[m-dev.] Re: Admissibility (was Assocative predicates)

Peter Schachte pets at students.cs.mu.OZ.AU
Tue May 12 15:22:57 AEST 1998


On 4 May 1998, Lee Naish wrote:

> When you write merge its important to know what context it will be called
> from, and that determines what assumptions you can use when coding it.
> For example, assume the last argument will be constrained to be sorted
> (perhaps merge will be called only in mode (out,out,in)).  You can then
> code merge using structural induction on the last argument and end up
> with quite a neat correct version.  Interestingly, it does no
> comparisons!

You may be able to get that anyway:

	merge([], Xs, Xs).
	merge(Xs, [], Xs).
	merge([X|Xs], [Y|Ys], [X|XYs]) :-
		X =< Y,
		merge(Xs, [Y|Ys], XYs).
	merge([X|Xs], [Y|Ys], [Y|XYs]) :-
		X >= Y,
		merge([X|Xs], Ys, XYs).

When compiling clause 3 for mode (out,out,in) with the supplied
admissibility requirements, it may be possible to automatically infer from
the fact that that X =< every element of XYs and merge(Xs, [Y|Ys], XYs) the
fact that necessarily X =< Y.  Similarly for clause 4.  I do think it makes
sense to use admissibility constraints in this sort of way.

> The normal version is coded using the assumption that the
> first two arguments are constrained (typically this means input).  It
> will be correct if called backwards also.  An appropriate definition of
> admissibility is
> 
> :- admissible list_merge(X,Y,Z) => (sorted(X), sorted(Y) ; sorted(Z)).

But then the atom list_merge([1],[2],[2,1]) would be admissible.  I don't
think it should be (of course it will always fail, but I think then we're
confusing failure with inadmissibility).  Or is your idea of admissibility
something like "if it's admissible and it succeeds, then it computes the
correct answer?" 

> (if a predicate is known to work in more modes then the admissibility
> criteria can be made *weaker*).  Of course we still have correctness
> criteria such as
> 
> :- assertion list_merge(X,Y,Z) => sorted(X), sorted(Y), sorted(Z).

I'm not sure this is still desirable in conjunction with the supplied
admissibility condition.  It's a lot of repetition.  See below.

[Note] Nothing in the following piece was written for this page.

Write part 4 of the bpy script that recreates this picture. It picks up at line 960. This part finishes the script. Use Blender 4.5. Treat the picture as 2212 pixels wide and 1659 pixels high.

> >My thought was that it means that the predicate is only guaranteed to behave
> >in the intended way if all the conditions hold for all input arguments. 
> 
> Its not always possible to separate out conditions corresponding to a
> subset of the arguments.  eg we might have two args, a list and its
> length; what if only one is input?  ie. there can be "relationships among
> arguments" as you mentioned earlier.

In such cases (that part of) the condition is not required to hold on call. 
But the condition still must hold on success.  The idea is that no predicate
should ever produce a solution which would be deemed to be inadmissible as a
call.  This is why it seems to me that it shouldn't be necessary to have the
same information as both assertions and admissibility constraints.  The
former says "call me with anything you like, I promise the situation will be
*this* if I succeed."  The latter says "if you call me with inputs that
satisfy the part of this constraint that can be checked, I promise the
situation will be *this* if I succeed; if they don't satisfy it, may do
anything."

I'd be interested to see an example where this approach won't work.  After
extensive research, I've concluded that this should handle everything (ie, I
thought about one example and it seemed to work).

> >Further, it promises that on success, the conditions will hold for all
> >output arguments. 
> 
> The truth values true and inadmissibile are distinct; this seems to try
> to combine truth and inadmissibility in some way.

I don't see that.  I am using 2-valued logic to determine admissibility, but
I think that should be ok.  (Though there may be a problem if the predicates
you're using as admissibility criteria themselves have admissibility
constraints that aren't met; then whose fault is it?  I guess it must be
the declarations that are wrong). 

> >You'd probably actually want to generate code something like
> 
> >	...,
> >	(  \+ sorted(X) ->
> >		report_inadmissibility("sorted(X)", "list_merge(X,Y,Z)",
> >					File, Line)
> >	;  \+ sorted(Y) ->
> >		report_inadmissibility("sorted(Y)", "list_merge(X,Y,Z)",
> >					File, Line)
> >	;  list_merge(X,Y,Z),
> >	   (   \+ sorted(Z) ->
> >		    report_inadmissibility("sorted(Z)", "list_merge(X,Y,Z)",
> >					   File, Line)
> 
> You should report a wrong answer rather than inadmissibility here.

Agreed.

> For the reverse mode you would want to report inadmissibility if the
> third arg was unsorted and an error if either of the first two were
> unsorted.

Agreed.


-Peter Schachte               | The time for action is past! Now is the time
mailto:pets at cs.mu.OZ.AU       | for senseless bickering!